UMSL historian discusses Nelson Mandela’s sports connection

Nelson Mandela

Nelson Mandela, an activist and former president of South Africa, died Dec. 5. He was 95. (IMAGELIBRARY/575 courtesy of the Library of London School of Economics and Political Science)

Chuck Korr needed only the first 25 words of his USA Today commentary to sum up what the world lost last week.

“It is hard to think of any person – political, cultural or otherwise – of the past 25 years who inspires such universal admiration as Nelson Mandela,” wrote Korr, professor emeritus of history at the University of Missouri–St. Louis.

But his article didn’t generally eulogize the former South African president, who died last week at 95. Korr wrote instead about a topic the historian said was seldom associated with Mandela: sports.

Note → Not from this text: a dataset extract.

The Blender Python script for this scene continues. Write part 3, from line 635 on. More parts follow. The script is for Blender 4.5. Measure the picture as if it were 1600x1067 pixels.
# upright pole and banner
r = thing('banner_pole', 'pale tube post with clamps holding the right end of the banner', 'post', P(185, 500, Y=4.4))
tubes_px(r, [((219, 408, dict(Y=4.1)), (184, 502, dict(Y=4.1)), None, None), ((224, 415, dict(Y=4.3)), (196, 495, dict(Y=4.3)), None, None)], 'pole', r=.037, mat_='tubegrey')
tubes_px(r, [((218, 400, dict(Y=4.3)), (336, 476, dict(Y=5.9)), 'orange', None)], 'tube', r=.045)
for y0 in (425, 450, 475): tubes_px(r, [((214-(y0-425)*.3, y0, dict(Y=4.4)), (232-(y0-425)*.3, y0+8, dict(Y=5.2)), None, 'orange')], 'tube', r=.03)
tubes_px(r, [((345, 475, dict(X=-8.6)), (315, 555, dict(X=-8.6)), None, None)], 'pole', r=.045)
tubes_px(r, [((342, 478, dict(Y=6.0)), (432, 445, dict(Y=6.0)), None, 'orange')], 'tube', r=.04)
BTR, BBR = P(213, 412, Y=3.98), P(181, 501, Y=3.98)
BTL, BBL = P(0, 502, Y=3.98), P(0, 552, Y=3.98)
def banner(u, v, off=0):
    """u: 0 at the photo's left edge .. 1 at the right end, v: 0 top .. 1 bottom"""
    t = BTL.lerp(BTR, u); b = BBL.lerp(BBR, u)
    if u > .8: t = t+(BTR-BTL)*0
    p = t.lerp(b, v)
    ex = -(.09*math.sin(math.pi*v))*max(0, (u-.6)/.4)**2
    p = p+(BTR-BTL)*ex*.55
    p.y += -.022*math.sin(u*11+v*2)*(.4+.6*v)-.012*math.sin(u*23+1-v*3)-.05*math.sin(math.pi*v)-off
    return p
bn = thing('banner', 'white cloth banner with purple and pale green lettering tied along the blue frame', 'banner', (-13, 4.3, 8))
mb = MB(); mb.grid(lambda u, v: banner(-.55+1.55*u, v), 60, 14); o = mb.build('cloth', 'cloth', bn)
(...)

Mandela, who excelled as a boxer and runner in college, worked hard to elevate South Africa to an international stage in sports like rugby, soccer and cricket, the UMSL historian said. According to Korr, the leader saw it as a way to unite a sports-obsessed country that had been deeply divided through apartheid and racism.

Chuck Korr, professor emeritus of history at UMSL

Chuck Korr is a professor emeritus of history at UMSL and co-author of “More than Just a Game.” (Photo by August Jennewein)

The New York Times also interviewed Korr for it’s essay “Mandela embraced the power of sports for resistance and unity.” The article discusses Mandela’s successful efforts to make South Africa the host country for the soccer World Cup in 2010. It was at the World Cup that Mandela made his final public appearance.

“In his view, it was validation of the new South Africa,” Korr told The New York Times. “Mandela believed it showed the rest of the world they belonged.”

Korr, with Marvin Close, wrote “More than Just a Game: Soccer vs. Apartheid: The Most Important Soccer Story Ever Told,” which chronicles soccer’s impact on the lives of the political prisoners on Robben Island where Mandela was held captive for more than 27 years.